Imagens Acesso aberto

Modern pagodas at Pagan

0000; Gale Group; Linguagem: English

Resumo

Photograph of pagodas at Pagan (Bagan), Burma (Myanmar) taken by an unknown photographer in the 1870s. Pagodas or stupas are a characteristic form of Burmese religious architecture. A solid structure containing Buddhist relics or a shrine, a stupa comprises of a bell-shaped dome with bands of ornamental moulding resting on a series of square terraces, crowned with a conical hti or umbrella. Pagodas are among more than two thousand Buddhist monuments built by kings, nobles and monks as meritorious acts on the plain at Pagan on the eastern bank of the Irrawaddy (Ayeyarwady) River in central Burma.
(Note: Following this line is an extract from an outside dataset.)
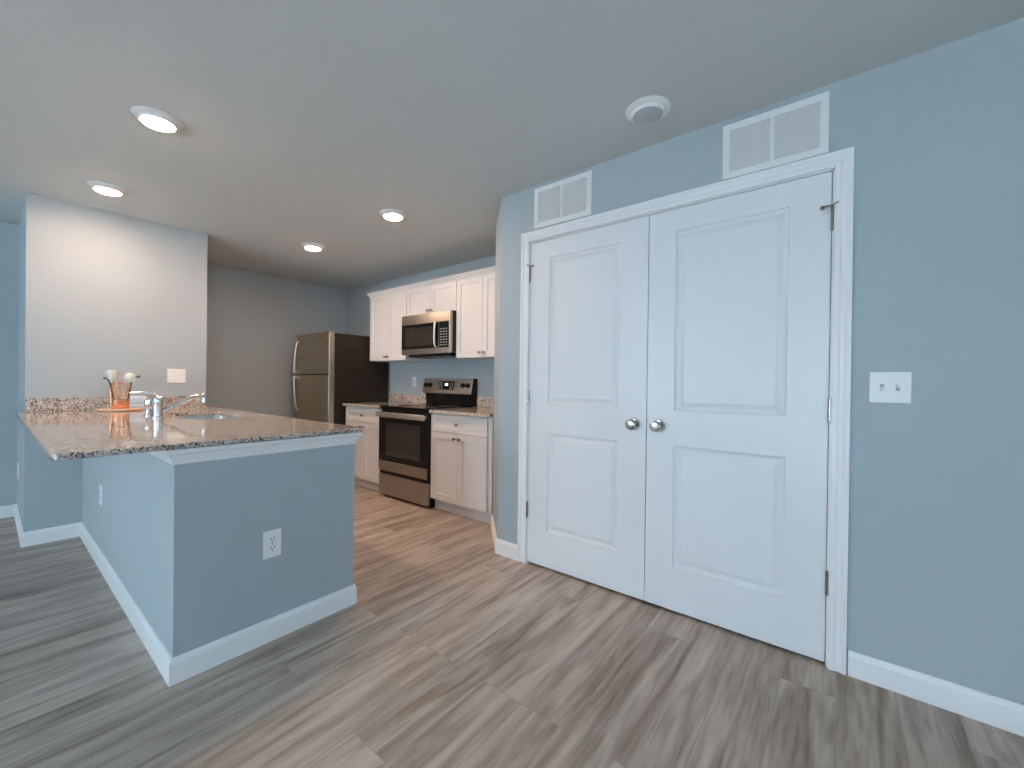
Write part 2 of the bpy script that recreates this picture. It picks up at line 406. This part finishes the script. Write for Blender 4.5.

The earliest structure dates from the late 9th century but most date from the period of Pagan's golden age, between the 11th and the 13th centuries, when it was a royal city and the capital of an extensive Burmese kingdom. The pagodas in the picture are described as 'modern' because they were recent (19th century) structures. The photograph is one of a series of images in the Temple Collection documenting Burmese pagodas which were taken from a set of slides used by Sir Richard Carnac Temple to illustrate a lecture on 'Developments in Buddhist Architecture'.